A Slick Christmas Gift

As a child one is drawn to the largest gift under the tree but, as adults, we know the best gifts actually come in tiny boxes of the type that contain jewellery, watches or, in my case, a plectrum.


A plectrum, for those that don’t know, is a thumb-sized slice of plastic, costing approximately ha'penny a piece and sometimes called a ‘pick’.  Available in a range of shapes and thicknesses they are designed to make the strumming of a guitar easier and less painful, though they do not make my playing any less painful, especially when compared to my brother.  To be fair, he is a professional who grew up on 80s shred-metal whereas I was content to stop learning once I could play 'three chords and the truth’, which is all one required as a 70s punk fan!

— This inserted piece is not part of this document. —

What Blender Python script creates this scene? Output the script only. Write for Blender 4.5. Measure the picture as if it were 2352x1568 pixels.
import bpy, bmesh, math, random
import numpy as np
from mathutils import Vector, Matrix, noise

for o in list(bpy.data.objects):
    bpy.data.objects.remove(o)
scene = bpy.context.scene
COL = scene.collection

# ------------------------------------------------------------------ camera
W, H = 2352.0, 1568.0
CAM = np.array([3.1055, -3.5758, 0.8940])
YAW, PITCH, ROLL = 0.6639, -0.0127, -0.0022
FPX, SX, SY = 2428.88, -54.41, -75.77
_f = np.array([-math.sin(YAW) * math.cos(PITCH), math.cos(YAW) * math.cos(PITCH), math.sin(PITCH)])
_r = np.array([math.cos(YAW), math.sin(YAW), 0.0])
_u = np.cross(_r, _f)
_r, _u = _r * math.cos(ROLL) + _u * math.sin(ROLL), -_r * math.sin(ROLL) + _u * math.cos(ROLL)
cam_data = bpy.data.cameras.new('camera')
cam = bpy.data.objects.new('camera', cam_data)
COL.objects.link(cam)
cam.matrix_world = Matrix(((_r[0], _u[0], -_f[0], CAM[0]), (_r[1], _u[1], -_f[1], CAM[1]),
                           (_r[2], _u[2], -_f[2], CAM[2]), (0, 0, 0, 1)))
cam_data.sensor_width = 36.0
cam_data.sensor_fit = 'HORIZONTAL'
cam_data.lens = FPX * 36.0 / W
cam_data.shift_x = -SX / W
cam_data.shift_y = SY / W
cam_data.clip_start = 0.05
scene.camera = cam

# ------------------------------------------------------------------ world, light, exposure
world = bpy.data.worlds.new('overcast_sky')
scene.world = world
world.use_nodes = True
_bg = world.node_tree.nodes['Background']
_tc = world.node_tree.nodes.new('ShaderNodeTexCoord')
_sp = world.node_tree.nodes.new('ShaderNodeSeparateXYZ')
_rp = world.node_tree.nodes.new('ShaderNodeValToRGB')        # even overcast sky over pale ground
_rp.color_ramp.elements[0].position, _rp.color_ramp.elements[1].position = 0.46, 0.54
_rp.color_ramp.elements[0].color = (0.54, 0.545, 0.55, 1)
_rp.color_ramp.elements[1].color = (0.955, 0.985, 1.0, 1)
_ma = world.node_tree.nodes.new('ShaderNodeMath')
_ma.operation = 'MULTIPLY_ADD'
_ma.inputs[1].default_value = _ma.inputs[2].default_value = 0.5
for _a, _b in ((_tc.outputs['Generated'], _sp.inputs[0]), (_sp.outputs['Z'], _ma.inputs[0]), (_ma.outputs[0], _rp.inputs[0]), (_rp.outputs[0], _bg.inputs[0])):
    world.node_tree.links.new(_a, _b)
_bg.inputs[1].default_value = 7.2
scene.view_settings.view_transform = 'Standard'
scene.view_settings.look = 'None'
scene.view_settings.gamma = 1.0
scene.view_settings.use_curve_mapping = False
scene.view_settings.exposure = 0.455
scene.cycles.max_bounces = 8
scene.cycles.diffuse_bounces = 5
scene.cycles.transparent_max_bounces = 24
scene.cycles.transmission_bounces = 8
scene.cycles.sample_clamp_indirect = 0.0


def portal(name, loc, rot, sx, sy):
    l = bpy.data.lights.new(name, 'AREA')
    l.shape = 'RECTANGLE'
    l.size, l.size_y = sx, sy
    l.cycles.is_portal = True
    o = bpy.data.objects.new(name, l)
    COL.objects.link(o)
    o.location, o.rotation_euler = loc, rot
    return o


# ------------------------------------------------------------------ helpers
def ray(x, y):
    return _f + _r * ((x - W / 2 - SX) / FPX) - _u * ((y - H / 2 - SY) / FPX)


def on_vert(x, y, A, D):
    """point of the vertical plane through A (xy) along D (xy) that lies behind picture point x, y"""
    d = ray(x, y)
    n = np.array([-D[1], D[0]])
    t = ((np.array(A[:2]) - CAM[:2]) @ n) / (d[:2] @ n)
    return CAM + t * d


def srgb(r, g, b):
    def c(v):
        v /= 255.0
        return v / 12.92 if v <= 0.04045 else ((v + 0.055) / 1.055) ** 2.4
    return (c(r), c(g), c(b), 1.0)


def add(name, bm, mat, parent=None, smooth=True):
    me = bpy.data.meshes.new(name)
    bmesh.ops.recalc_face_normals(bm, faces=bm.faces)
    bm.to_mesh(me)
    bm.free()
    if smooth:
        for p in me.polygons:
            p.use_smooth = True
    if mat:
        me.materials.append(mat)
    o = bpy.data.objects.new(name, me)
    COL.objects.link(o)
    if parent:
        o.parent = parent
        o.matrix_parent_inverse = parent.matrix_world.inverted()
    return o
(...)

My brother is currently touring with a number of bands including that of Emily Cappell, a North-London singer/songwriter with a beehive hairdo and a catchy line in witty, English pop inspired by Joe Strummer, Two Tone and Dolly Parton.  Here they are being all rock 'n' roll together on stage last summer...



For reasons as yet unknown to me Emily appears to be best friends with Glen Matlock of the Sex Pistols (below, centre right) and, even more astonishingly, legendary sideman Earl Slick (centre)!



More than a musician, a sideman is like the sidekick to your rock hero.  Robin to Batman.  Silent Bob to Jay or, in our case, Earl Slick to John Lennon and, my personal icon and spirit guide, David Bowie!  Yes, from 'David Live' in 1974 to 'The Next Day' in 2013, Slick played for the man on stage and in the studio for nigh on 40 years.  He wrote the riff for 'Golden Years' forchrissakes!



I saw Slick play live with Bowie on A Reality Tour in 2003.  He is pure spiky-haired, leather-clad, tattoo-covered rock 'n’ roll and was as close to Bowie as any musician after Mick Ronson, which is why my brother knew how much his plectrum would mean to me and asked his boss, Emily, if she could get one for me (thank you Emily!).



So, on Christmas morning, as the children argued over who’s was the biggest gift I dug through the pile to the smallest one and found it was addressed to me.  A small jewellery box that might once have contained an engagement ring but now contained a small slice of music history, a ha’penny piece of plastic worth a fortune to me.